Mochila, as the Minute noted a few weeks ago, is an online bazaar for all kinds of content that buyers can purchase on an a la carte basis. Mochila offers content from newspapers, magazines, Web sites, along with video, audio, and photo content.
The key differentiator with Mochila is that it simplifies what can be a complex licensing process. "We focused on what was difficult about buying and selling content for publishers, and it was the licensing that was the problem. How do you make it easy for people to reach these new markets and new opportunities? That's the question," McAllister says.
"We give content owners syndication tools they've never had before," notes McAllister, a former CNN executive who became Mochila's CEO last September. "The barriers to [content] syndication are the complexities of licensing. It's hard... it involves phone calls, faxes, and lawyers," along with pricing issues, frequency of publication, and more. Mochila's strength as a peer-to-peer content syndication network is also that it can serve publishers of all sizes and deliver incredibly targeted or niched content.
Here's how Mochila works; The system's XML-based technology enables sellers to create and store content on the network. Sellers put a price on a piece of content, choose licensing rules, and list any embargoes, or other restrictions. Rules and restrictions can be customized down to the individual content asset.
A Mochila buyer logs into the system and searches for content. The buyer finds the desired content and reviews the material (text, photo, illustration, audio, video, etc.), price, and licensing terms. The buyer can also review the history and credibility of the content and the seller.
Mochila says it offers online advertising and revenue-sharing opportunities. For example, Mochila buyers can choose to accept advertising and its related revenue. When a buyer accepts advertising, content is free, and the revenue from the advertising is shared among the buyer, seller, and Mochila. The business model is transaction-based, but the company is working to develop an ad-supported business.
"If you're an auto advertiser, you can choose to associate at a content category level, brand name level, publication level, or down to an individual article," McAllister says. "We launched with the content sales model, but by midsummer, we'll be talking about and demonstrating our ad-supported model. The ad goes with the content wherever it wants to go." Sounds like a contextual advertising model in the making. McAllister believes that Mochila presents an incremental opportunity for any large or small media organization, and he welcomes them all. "I think the media buying community needs to know that there's going to be an exciting new option in terms of context and relevance and something that's not been available before. They'll have new and kind of unprecedented control over what happens with their ads."

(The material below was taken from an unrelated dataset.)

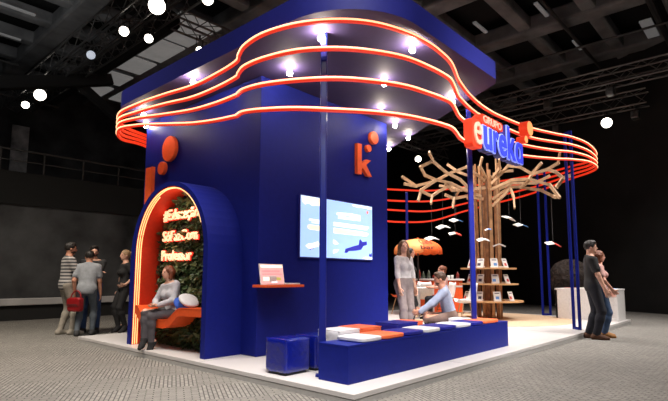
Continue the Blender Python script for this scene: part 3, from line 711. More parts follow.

Mochila is an idea whose time has come. Think of all those licensing and syndication deals Yahoo does to fill its content well in news, finance, and other channels. Think too of venues like the Associated Press, the world's oldest news gathering organization, which aggressively licenses its superior content. But consumer and trade magazines are also great prospects. They say print is dying, but as long as there is a Mochila, there's an incentive to move off death's doorstep. And what about all the original content on the Web? There's no reason it can't live on. No content should be so perishable.